Not in the middle, where Nero tires of his stunningly beautiful wife Ottavia and whines at his advisor Seneca.  Seneca’s advice is to wise up and run Rome like man, but Nero doesn’t like that advice and tells Seneca to go kill himself.

Beloved solitude, refuge of the mind, retreat of thought, delight of the intellect, that discusses and contemplates the celestial images beneath the ignoble and earthly forms, to you my rejoicing soul returns. And here, far from the court which insolently and haughtily tries my patience, here among the leafy branches and grass, I repose in the bosom of peacefulness.

Not later, where one of the world’s few Indian sopranos, Maya Kherani singing Drusilla, hands off her clothing to Ottone.  She finishes the show in a small bathing suit with a swimming cap, banished from Rome with Ottone and Nero’s old (almost 22 now) wife Ottavia.

Woe is me! Rather than that atrocious torture force me to tell what I wish to remain unspoken, I shall take upon myself the fatal sentence and the death.
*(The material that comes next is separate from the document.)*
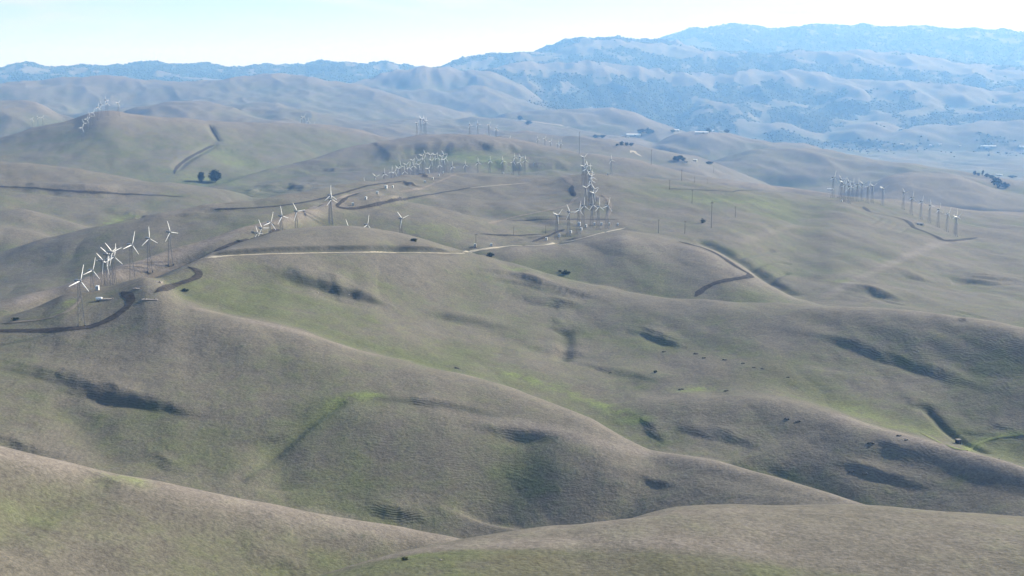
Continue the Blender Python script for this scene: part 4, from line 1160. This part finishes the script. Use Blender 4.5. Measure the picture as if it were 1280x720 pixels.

You who call yourselves friends, look on and imitate what I do, for these are the services of a true friend!

From start to near the end, this music is an extensive series of songs, mostly solo arias, each seemingly designed to match the mood of the narrative.  They change a lot, from quick exciting pieces to slow romances or dirges. There is no chorus here, unfortunately, but thankfully no modo parlato spoken lines either.  Seems like most major scenes end with a nice duet.  All fine, but again, just watch the vibrant lyrics.

Almost finished, royal palace nearly emptied out, and young, foolish Poppea gets young, foolish Nero to marry her.  At 2 hours and 57 minutes – ah, finally – here is the song we’ve been waiting for.  Pur ti Miro, and it is a fabulous duet, better-defined and more easily remembered than anything else so far.  And, curtain.

Did Monteverdi himself write this wonderful song?  Again, no one is sure.

Come as You Are

This one’s fun to watch, since the production (initially from the Aix Festival, 2022) has almost everyone onstage nearly all the time, often sitting out the scene on a bench upstage.  Nice effect, because while Ottavia is lamenting her drift away from Nero, you can look back there and see Nero flirting around with Poppea, moving on already.

And I guess they get to wear what they want.  Davies is there in pink, the exotic Ambrosine Bré as Ottavia is dressed for a formal party, and Kherani’s just finished an in-office day in Palo Alto.  Jake Arditti skips the Roman toga picta to be Nero; he just wears regular pants and sometimes a shirt.  The gigantic tenor Stuart Jackson (looks like Jay Leno) is the nurse of the palace, in ‘50’s housewife getup.

Let’s Try This Again

Can’t say Coronation is great to listen to – this series of mysterious songs is not my style.  Worse, we have no fewer than three hot harpsichords popping away there, just in front of the stage.  Too much.

But now, at least we know the Baroque folk had something solid to offer.   Maybe time to give Vivaldi another chance, or even see another of Monteverdi’s remarkable compositions.

Tragically, while he wrote seven operas, only three are still around (none with Busenello).  In 300 years, the others have been lost to the fires and wars and earthquakes.  So probably we aren’t missing the best operas ever written, but certainly we lost a chunk of history.  And maybe a handful of meltingly beautiful songs.